As a workaround, you could clear the list after processing. That will at least allow all items to be reclaimed deterministically after processing has been done.

Regarding the code you posted: It is clean, of high quality and you are adhering to high standards of resource management. I would not suspect a gross memory or resource leak on your part. It is still not impossible. You can test this by commenting out the code inside of the Parallel.ForEach and replacing it with a Thread.Sleep(1000 * 60). If the leak persists, you are not at fault.

In my experience, PLINQ is easier to get an exact degree of parallelism with (because the current version uses the exact DOP you specify, never less never more).
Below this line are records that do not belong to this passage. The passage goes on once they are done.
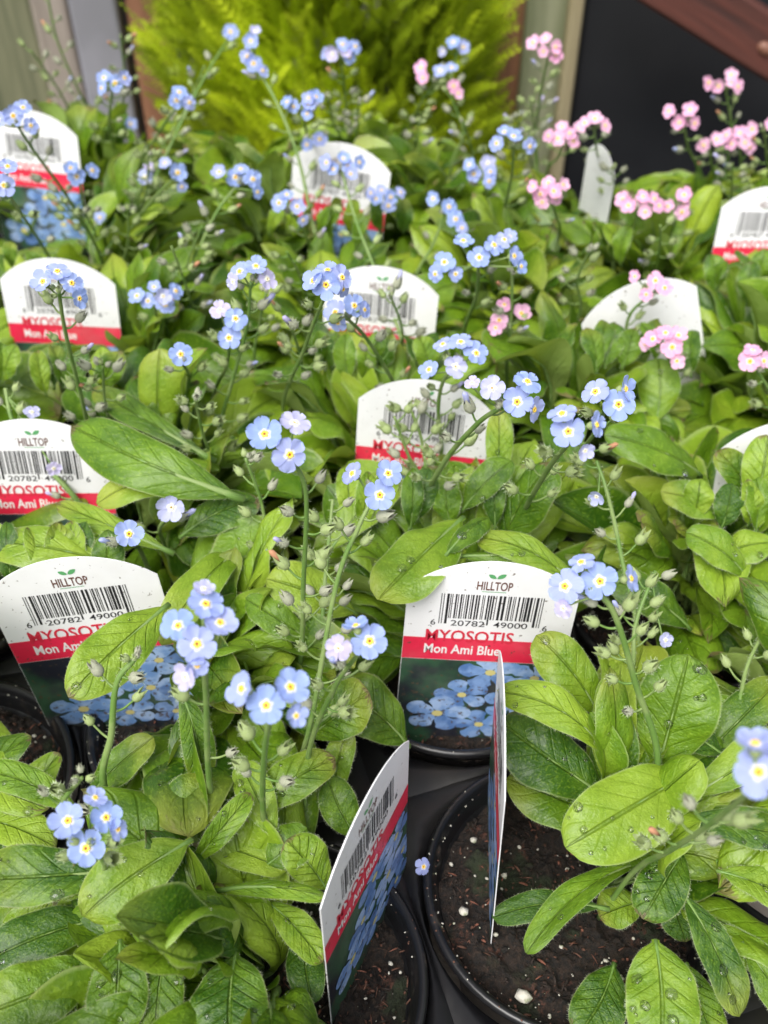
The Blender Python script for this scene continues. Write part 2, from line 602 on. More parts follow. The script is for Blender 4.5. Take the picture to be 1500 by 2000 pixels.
# golden conifer behind the bench
def conifer():
    rng = np.random.default_rng(7)
    base = Vector((PY(660, 150, 1.0).x, 1.0, -0.60))
    root = bpy.data.objects.new('conifer', None)
    COL.objects.link(root)
    root.location = base
    tag(root, 'golden-green feathery conifer standing behind the rows of plants', 'conifer')
    t = MB()
    t.tube([(0, 0, 0), (0.004, 0, 0.3), (0, 0, 0.75), (0, 0, 1.0)], [0.016, 0.013, 0.007, 0.002], 'w_brown', 8)
    tr = link('trunk', t.mesh('trunk'))
    tr.parent = root
    V, Fc, T = [], [], []
    for i in range(15000):
        z = rng.uniform(0.20, 0.92)
        Rm = 0.148 * (1 - 0.35 * abs(z - 0.58) / 0.58) * (1.0 if z < 0.8 else max(0.05, (1.2 - z) / 0.4))
        az = rng.uniform(0, 2 * math.pi) if i % 3 == 0 else rng.uniform(math.pi, 2 * math.pi)
        rr = Rm * (rng.uniform(0.25, 1.05) ** 0.5) * (1 + 0.14 * math.sin(az * 5 + z * 17) + 0.1 * math.sin(z * 40 + az * 2))
        c = np.array([rr * math.cos(az), rr * math.sin(az), z])
        d = np.array([math.cos(az) * 0.8, math.sin(az) * 0.8, 0.9]) + rng.normal(0, 0.28, 3)
        d /= np.linalg.norm(d)
        s = np.cross(d, rng.normal(0, 1, 3))
        s /= np.linalg.norm(s)
        L = rng.uniform(0.022, 0.05)
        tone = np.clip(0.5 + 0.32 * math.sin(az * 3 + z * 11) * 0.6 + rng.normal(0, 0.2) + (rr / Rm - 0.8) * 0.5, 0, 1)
        nseg = 7
        for k in range(nseg):
            q = k / nseg
            o0 = c + d * L * q
            for sg in (-1, 1):
                e = d * 0.62 + s * sg * 0.78
                l2 = L * 0.34 * (1 - q * 0.75)
                w = 0.0019
                p1 = o0 + e * l2
                n0 = len(V)
                V += [o0 - d * w, o0 + d * w, p1 + d * w * 0.3]
                Fc.append((n0, n0 + 1, n0 + 2))
                T.append(tone)
        n0 = len(V)
        V += [c - s * 0.0014, c + s * 0.0014, c + d * L * 1.1]
        Fc.append((n0, n0 + 1, n0 + 2))
        T.append(tone)
    me = bpy.data.meshes.new('crown')
    me.from_pydata([tuple(v) for v in V], [], Fc)
    at = me.attributes.new('tone', 'FLOAT', 'FACE')
    at.data.foreach_set('value', np.array(T, dtype=np.float32))
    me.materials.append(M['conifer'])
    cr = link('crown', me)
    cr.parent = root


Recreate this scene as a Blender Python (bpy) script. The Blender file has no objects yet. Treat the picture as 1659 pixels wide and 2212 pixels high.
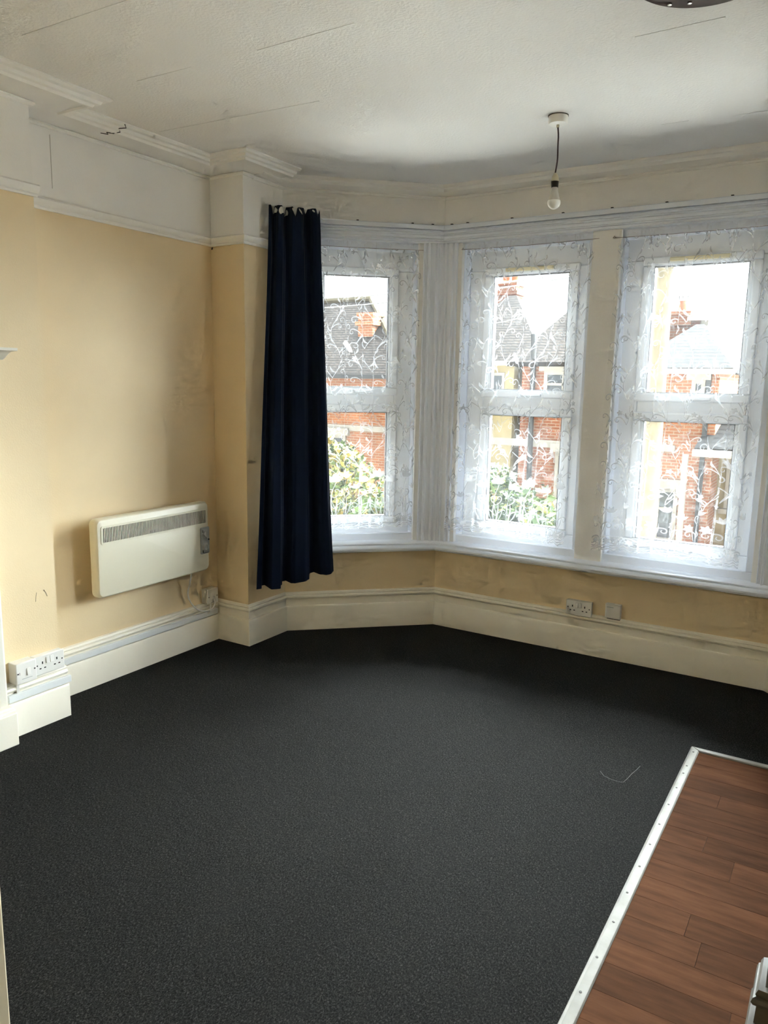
import bpy, bmesh, math, random
from mathutils import Vector, Matrix
random.seed(7)
sc = bpy.context.scene
col = sc.collection
PI = math.pi

# ------------------------------------------------------------------ camera
cam_d = bpy.data.cameras.new('camera'); cam = bpy.data.objects.new('camera', cam_d); col.objects.link(cam)
Rr = Vector((0.85018025, 0.52622204, 0.01684953)); Ru = Vector((-0.10204176, 0.13329633, 0.98580909)); Rf = Vector((-0.51650849, 0.83983478, -0.16702253))
CAM = Vector((3.06753, -3.16209, 1.5))
M = Matrix.Identity(4)
for i in range(3):
    M[i][0] = Rr[i]; M[i][1] = Ru[i]; M[i][2] = -Rf[i]; M[i][3] = CAM[i]
cam.matrix_world = M
cam_d.sensor_fit = 'AUTO'; cam_d.sensor_width = 36.0; cam_d.lens = 1651.57 / 2212 * 36.0
cam_d.clip_start = 0.05; cam_d.clip_end = 300
sc.camera = cam

# ------------------------------------------------------------------ world, exposure
SKY = .95
w = bpy.data.worlds.new('overcast_sky'); sc.world = w; w.use_nodes = True
wn = w.node_tree; bg = wn.nodes['Background']; bg.inputs[0].default_value = (0.88, 0.945, 1.0, 1)
_tc = wn.nodes.new('ShaderNodeTexCoord'); _sp = wn.nodes.new('ShaderNodeSeparateXYZ'); wn.links.new(_tc.outputs['Generated'], _sp.inputs[0])
_mr = wn.nodes.new('ShaderNodeMapRange'); _mr.inputs['From Min'].default_value = 0; _mr.inputs['From Max'].default_value = 1     # standard overcast sky: zenith three times the horizon
_mr.inputs['To Min'].default_value = SKY*.55; _mr.inputs['To Max'].default_value = SKY*1.65; wn.links.new(_sp.outputs[2], _mr.inputs['Value']); wn.links.new(_mr.outputs[0], bg.inputs[1])
vs = sc.view_settings
vs.view_transform = 'Standard'; vs.look = 'None'; vs.gamma = 1.0; vs.use_curve_mapping = False; vs.exposure = 2.15
# sun behind bright cloud over the houses opposite
sun_d = bpy.data.lights.new('veiled_sun', 'SUN'); sun_d.energy = 46.0; sun_d.angle = math.radians(112); sun_d.color = (.90, .955, 1.0)
sun = bpy.data.objects.new('veiled_sun', sun_d); col.objects.link(sun)
_az, _el = math.radians(7), math.radians(47)
sun.rotation_euler = Vector((-math.sin(_az)*math.cos(_el), -math.cos(_az)*math.cos(_el), -math.sin(_el))).to_track_quat('-Z', 'Y').to_euler()
sc.cycles.use_denoising = True
sc.cycles.max_bounces = 7; sc.cycles.diffuse_bounces = 6; sc.cycles.glossy_bounces = 2; sc.cycles.transparent_max_bounces = 16; sc.cycles.transmission_bounces = 4
sc.cycles.use_adaptive_sampling = True; sc.cycles.adaptive_threshold = .085; sc.cycles.adaptive_min_samples = 26
sc.cycles.caustics_reflective = False; sc.cycles.caustics_refractive = False
sc.cycles.sample_clamp_indirect = 8.0

# ------------------------------------------------------------------ materials
def srgb(r, g, b):
    f = lambda c: (c/12.92 if c <= .04045 else ((c+.055)/1.055)**2.4)
    return (f(r/255), f(g/255), f(b/255), 1)
MATS = {}
def mat(name, rgb, rough=.6, spec=.35, metallic=0, var=0.0, vscale=6.0, bump=0.0, bscale=80.0, bdist=.002, coat=0.0, detail=4, sheen=0):
    if name in MATS: return MATS[name]
    m = bpy.data.materials.new(name); m.use_nodes = True; nt = m.node_tree; b = nt.nodes['Principled BSDF']
    c = rgb if len(rgb) == 4 else (*rgb, 1)
    b.inputs['Base Color'].default_value = c; b.inputs['Roughness'].default_value = rough
    b.inputs['Specular IOR Level'].default_value = spec; b.inputs['Metallic'].default_value = metallic
    if coat: b.inputs['Coat Weight'].default_value = coat
    if sheen: b.inputs['Sheen Weight'].default_value = sheen
    tc = nt.nodes.new('ShaderNodeTexCoord')
    if var:
        n = nt.nodes.new('ShaderNodeTexNoise'); n.inputs['Scale'].default_value = vscale; n.inputs['Detail'].default_value = detail
        nt.links.new(tc.outputs['Object'], n.inputs['Vector'])
        r = nt.nodes.new('ShaderNodeValToRGB'); r.color_ramp.elements[0].position = .3; r.color_ramp.elements[1].position = .7
        r.color_ramp.elements[0].color = tuple(x*(1-var) for x in c[:3])+(1,); r.color_ramp.elements[1].color = tuple(min(1, x*(1+var)) for x in c[:3])+(1,)
        nt.links.new(n.outputs['Fac'], r.inputs['Fac']); nt.links.new(r.outputs['Color'], b.inputs['Base Color'])
    if bump:
        n2 = nt.nodes.new('ShaderNodeTexNoise'); n2.inputs['Scale'].default_value = bscale; n2.inputs['Detail'].default_value = 3
        nt.links.new(tc.outputs['Object'], n2.inputs['Vector'])
        bp = nt.nodes.new('ShaderNodeBump'); bp.inputs['Strength'].default_value = bump; bp.inputs['Distance'].default_value = bdist
        nt.links.new(n2.outputs['Fac'], bp.inputs['Height']); nt.links.new(bp.outputs['Normal'], b.inputs['Normal'])
    MATS[name] = m; return m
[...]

Like this:

GetRows()
.AsBatches(10000)    
.AsParallel().WithDegreeOfParallelism(8)
.Select(TransformItems) //generate rows to write
.AsEnumerable() //leave PLINQ
.SelectMany(x => x) //flatten batches
.AsBatches(1000000) //create new batches with different size
.AsParallel().WithDegreeOfParallelism(2) //PLINQ with different DOP
.ForEach(WriteBatchToDB); //write to DB

This would give you a simple pipeline that pulls from the DB, does CPU-bound work with a specific DOP optimized for the CPU, and writes to the database with much bigger batches and less DOP.

This is quite simple and it should max out CPUs and disks independently with their respective DOP. Play with the DOP numbers.

Answer 2

You're keeping two things in memory - your input data and your output data. You've tried to read and process that data in parallel, but you're not reducing the overall memory footprint - you still end up keeping most the data in memory - the more threads you have, the more data you keep in memory.

I guess most of the memory is taken by your output data, as you create 10 times more output records than input records. So you have a few (10? 30? 50) SqlBulkCopy operations.

That is actually too much. You can gain a lot of speed by writing 100,000 records in bulk. What you should do is split your work - read 10,000-20,000 records, create the output records, SqlBulkCopy to the database, and repeat. Your memory consumption will drop considerably.

You can, of course, do that in parallel - handle several 10,000 record batches in parallel.

Just keep in mind that Parallel.ForEach and the thread-pool in general is meant to optimize CPU usage. Chances are what limits you is I/O on the database server. While databases can handle concurrency quite well, their limit doesn't depend on the number of cores on your client machine, so you'd better play with the number of concurrent threads and see what's fastest.